§ **Task statement**
Nothing beyond the line containing "return swept(name, ln, [(wid" is to be printed; print exactly each line from the start of the records below through that line, leaving out pictures.

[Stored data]
▽

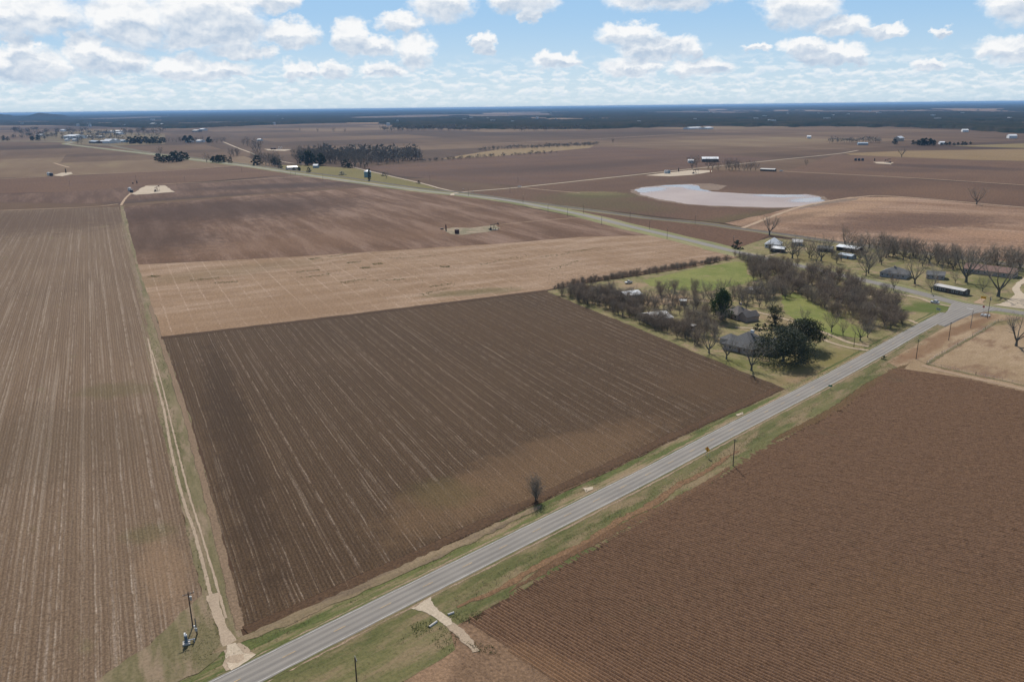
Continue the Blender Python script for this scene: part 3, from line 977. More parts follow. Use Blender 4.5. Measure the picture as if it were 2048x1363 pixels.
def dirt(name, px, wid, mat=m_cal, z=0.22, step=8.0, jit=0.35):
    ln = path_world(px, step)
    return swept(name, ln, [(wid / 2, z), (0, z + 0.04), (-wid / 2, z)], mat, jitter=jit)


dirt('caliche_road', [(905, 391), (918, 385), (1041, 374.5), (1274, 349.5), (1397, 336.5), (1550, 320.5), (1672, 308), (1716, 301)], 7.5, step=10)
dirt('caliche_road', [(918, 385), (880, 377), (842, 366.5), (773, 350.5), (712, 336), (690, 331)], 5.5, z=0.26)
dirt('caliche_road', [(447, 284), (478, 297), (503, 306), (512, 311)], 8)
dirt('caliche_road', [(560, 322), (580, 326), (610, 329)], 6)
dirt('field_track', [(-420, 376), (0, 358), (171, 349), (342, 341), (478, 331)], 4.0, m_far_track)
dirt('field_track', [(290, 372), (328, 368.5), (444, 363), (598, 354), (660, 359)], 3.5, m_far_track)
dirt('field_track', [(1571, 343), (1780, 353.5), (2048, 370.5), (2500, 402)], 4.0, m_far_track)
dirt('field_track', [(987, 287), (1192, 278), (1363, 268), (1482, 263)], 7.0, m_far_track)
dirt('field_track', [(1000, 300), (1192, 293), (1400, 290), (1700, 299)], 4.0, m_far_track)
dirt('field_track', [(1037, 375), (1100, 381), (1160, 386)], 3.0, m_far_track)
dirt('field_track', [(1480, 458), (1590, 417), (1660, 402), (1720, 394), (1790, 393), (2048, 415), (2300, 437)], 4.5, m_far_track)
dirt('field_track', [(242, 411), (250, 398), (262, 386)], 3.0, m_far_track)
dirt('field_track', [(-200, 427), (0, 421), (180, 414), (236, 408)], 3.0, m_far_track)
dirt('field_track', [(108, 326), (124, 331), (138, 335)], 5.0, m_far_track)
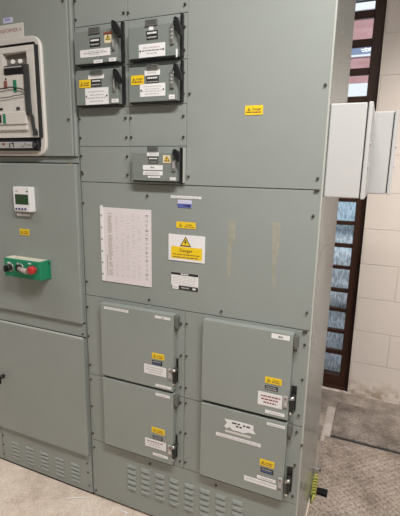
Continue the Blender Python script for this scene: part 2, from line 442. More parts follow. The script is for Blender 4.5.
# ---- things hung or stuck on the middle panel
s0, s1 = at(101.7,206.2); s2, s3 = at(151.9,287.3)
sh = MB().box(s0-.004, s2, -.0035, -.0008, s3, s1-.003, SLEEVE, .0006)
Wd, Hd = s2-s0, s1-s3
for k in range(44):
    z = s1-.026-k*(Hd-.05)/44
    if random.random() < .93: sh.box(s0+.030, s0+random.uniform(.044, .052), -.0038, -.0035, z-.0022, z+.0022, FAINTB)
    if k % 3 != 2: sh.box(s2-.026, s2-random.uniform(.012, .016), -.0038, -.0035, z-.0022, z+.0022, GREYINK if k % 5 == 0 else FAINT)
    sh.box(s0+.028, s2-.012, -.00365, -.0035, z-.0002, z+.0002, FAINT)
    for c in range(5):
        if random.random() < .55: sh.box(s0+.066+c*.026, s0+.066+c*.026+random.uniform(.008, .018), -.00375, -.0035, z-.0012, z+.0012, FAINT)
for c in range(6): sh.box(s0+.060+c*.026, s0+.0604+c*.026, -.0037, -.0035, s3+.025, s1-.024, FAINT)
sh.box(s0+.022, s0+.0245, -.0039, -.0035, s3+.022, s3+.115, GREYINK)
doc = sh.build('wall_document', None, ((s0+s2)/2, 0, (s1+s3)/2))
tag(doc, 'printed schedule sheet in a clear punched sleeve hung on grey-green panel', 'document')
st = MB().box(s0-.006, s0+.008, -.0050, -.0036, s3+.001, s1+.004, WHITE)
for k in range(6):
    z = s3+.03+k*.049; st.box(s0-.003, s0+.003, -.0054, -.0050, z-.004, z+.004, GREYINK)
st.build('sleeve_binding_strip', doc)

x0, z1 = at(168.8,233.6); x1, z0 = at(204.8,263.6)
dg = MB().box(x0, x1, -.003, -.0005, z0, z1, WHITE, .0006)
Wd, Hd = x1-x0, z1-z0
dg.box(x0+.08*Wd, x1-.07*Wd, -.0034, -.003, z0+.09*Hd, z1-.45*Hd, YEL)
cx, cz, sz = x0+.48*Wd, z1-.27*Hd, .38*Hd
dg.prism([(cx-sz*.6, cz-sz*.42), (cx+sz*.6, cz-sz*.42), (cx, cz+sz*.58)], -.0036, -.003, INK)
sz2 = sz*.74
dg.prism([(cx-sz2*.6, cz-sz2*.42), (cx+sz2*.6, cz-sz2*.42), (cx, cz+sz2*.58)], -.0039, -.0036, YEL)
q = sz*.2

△

§ **Full output**
Continue the Blender Python script for this scene: part 3, from line 977. More parts follow. Use Blender 4.5. Measure the picture as if it were 2048x1363 pixels.
def dirt(name, px, wid, mat=m_cal, z=0.22, step=8.0, jit=0.35):
    ln = path_world(px, step)
    return swept(name, ln, [(wid / 2, z), (0, z + 0.04), (-wid / 2, z)], mat, jitter=jit)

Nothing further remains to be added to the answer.